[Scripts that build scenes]

□ □ □ □ □ □ □

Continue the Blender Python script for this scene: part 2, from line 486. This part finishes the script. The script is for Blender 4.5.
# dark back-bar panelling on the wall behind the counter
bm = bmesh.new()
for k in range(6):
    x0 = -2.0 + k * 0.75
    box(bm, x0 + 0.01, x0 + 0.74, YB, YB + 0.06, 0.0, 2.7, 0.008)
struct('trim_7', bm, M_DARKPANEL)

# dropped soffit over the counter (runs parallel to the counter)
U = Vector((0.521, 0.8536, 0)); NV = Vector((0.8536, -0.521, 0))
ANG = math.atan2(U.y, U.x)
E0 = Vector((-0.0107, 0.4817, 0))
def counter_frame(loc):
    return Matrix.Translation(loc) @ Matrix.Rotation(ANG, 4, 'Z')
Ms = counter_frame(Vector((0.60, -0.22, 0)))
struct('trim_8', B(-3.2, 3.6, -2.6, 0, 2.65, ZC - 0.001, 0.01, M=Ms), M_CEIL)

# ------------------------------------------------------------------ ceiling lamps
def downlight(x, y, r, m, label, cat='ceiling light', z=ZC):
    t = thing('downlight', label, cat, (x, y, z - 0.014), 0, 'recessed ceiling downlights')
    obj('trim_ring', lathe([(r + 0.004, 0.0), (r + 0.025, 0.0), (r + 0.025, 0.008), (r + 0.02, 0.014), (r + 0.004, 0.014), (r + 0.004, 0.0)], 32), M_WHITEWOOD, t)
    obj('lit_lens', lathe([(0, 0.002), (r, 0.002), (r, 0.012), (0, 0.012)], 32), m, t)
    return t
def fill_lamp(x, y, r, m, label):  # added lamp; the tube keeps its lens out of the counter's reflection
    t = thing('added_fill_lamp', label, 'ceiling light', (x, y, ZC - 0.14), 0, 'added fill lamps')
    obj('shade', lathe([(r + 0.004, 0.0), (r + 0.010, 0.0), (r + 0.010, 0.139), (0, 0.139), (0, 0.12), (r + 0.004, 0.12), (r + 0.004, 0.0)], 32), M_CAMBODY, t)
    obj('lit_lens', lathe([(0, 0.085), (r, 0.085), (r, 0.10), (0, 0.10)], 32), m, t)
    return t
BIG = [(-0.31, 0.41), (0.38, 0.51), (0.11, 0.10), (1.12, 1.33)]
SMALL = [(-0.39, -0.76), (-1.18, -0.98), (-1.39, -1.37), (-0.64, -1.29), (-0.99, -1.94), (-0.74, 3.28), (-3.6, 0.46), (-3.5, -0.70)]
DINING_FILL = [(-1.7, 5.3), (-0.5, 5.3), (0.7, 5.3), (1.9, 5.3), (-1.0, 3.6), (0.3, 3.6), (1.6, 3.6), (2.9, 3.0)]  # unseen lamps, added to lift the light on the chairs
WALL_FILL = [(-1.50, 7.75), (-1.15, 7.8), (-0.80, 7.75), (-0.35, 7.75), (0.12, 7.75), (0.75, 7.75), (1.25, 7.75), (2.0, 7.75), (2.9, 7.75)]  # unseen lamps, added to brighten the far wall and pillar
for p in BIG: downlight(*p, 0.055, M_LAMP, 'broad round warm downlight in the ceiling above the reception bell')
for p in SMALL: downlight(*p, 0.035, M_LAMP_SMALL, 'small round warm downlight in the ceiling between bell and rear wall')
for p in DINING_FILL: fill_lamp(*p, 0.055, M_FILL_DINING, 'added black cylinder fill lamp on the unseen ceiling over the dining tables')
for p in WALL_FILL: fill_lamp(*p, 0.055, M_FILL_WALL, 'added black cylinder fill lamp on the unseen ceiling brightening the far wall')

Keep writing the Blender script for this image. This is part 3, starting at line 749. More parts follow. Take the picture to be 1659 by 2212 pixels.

□ □ □ □ □ □ □

--- Short problem ---
Set down the entries above again, word for word.

--- Correct output ---
Continue the Blender Python script for this scene: part 2, from line 486. This part finishes the script. The script is for Blender 4.5.
# dark back-bar panelling on the wall behind the counter
bm = bmesh.new()
for k in range(6):
    x0 = -2.0 + k * 0.75
    box(bm, x0 + 0.01, x0 + 0.74, YB, YB + 0.06, 0.0, 2.7, 0.008)
struct('trim_7', bm, M_DARKPANEL)

# dropped soffit over the counter (runs parallel to the counter)
U = Vector((0.521, 0.8536, 0)); NV = Vector((0.8536, -0.521, 0))
ANG = math.atan2(U.y, U.x)
E0 = Vector((-0.0107, 0.4817, 0))
def counter_frame(loc):
    return Matrix.Translation(loc) @ Matrix.Rotation(ANG, 4, 'Z')
Ms = counter_frame(Vector((0.60, -0.22, 0)))
struct('trim_8', B(-3.2, 3.6, -2.6, 0, 2.65, ZC - 0.001, 0.01, M=Ms), M_CEIL)

# ------------------------------------------------------------------ ceiling lamps
def downlight(x, y, r, m, label, cat='ceiling light', z=ZC):
    t = thing('downlight', label, cat, (x, y, z - 0.014), 0, 'recessed ceiling downlights')
    obj('trim_ring', lathe([(r + 0.004, 0.0), (r + 0.025, 0.0), (r + 0.025, 0.008), (r + 0.02, 0.014), (r + 0.004, 0.014), (r + 0.004, 0.0)], 32), M_WHITEWOOD, t)
    obj('lit_lens', lathe([(0, 0.002), (r, 0.002), (r, 0.012), (0, 0.012)], 32), m, t)
    return t
def fill_lamp(x, y, r, m, label):  # added lamp; the tube keeps its lens out of the counter's reflection
    t = thing('added_fill_lamp', label, 'ceiling light', (x, y, ZC - 0.14), 0, 'added fill lamps')
    obj('shade', lathe([(r + 0.004, 0.0), (r + 0.010, 0.0), (r + 0.010, 0.139), (0, 0.139), (0, 0.12), (r + 0.004, 0.12), (r + 0.004, 0.0)], 32), M_CAMBODY, t)
    obj('lit_lens', lathe([(0, 0.085), (r, 0.085), (r, 0.10), (0, 0.10)], 32), m, t)
    return t
BIG = [(-0.31, 0.41), (0.38, 0.51), (0.11, 0.10), (1.12, 1.33)]
SMALL = [(-0.39, -0.76), (-1.18, -0.98), (-1.39, -1.37), (-0.64, -1.29), (-0.99, -1.94), (-0.74, 3.28), (-3.6, 0.46), (-3.5, -0.70)]
DINING_FILL = [(-1.7, 5.3), (-0.5, 5.3), (0.7, 5.3), (1.9, 5.3), (-1.0, 3.6), (0.3, 3.6), (1.6, 3.6), (2.9, 3.0)]  # unseen lamps, added to lift the light on the chairs
WALL_FILL = [(-1.50, 7.75), (-1.15, 7.8), (-0.80, 7.75), (-0.35, 7.75), (0.12, 7.75), (0.75, 7.75), (1.25, 7.75), (2.0, 7.75), (2.9, 7.75)]  # unseen lamps, added to brighten the far wall and pillar
for p in BIG: downlight(*p, 0.055, M_LAMP, 'broad round warm downlight in the ceiling above the reception bell')
for p in SMALL: downlight(*p, 0.035, M_LAMP_SMALL, 'small round warm downlight in the ceiling between bell and rear wall')
for p in DINING_FILL: fill_lamp(*p, 0.055, M_FILL_DINING, 'added black cylinder fill lamp on the unseen ceiling over the dining tables')
for p in WALL_FILL: fill_lamp(*p, 0.055, M_FILL_WALL, 'added black cylinder fill lamp on the unseen ceiling brightening the far wall')

Keep writing the Blender script for this image. This is part 3, starting at line 749. More parts follow. Take the picture to be 1659 by 2212 pixels.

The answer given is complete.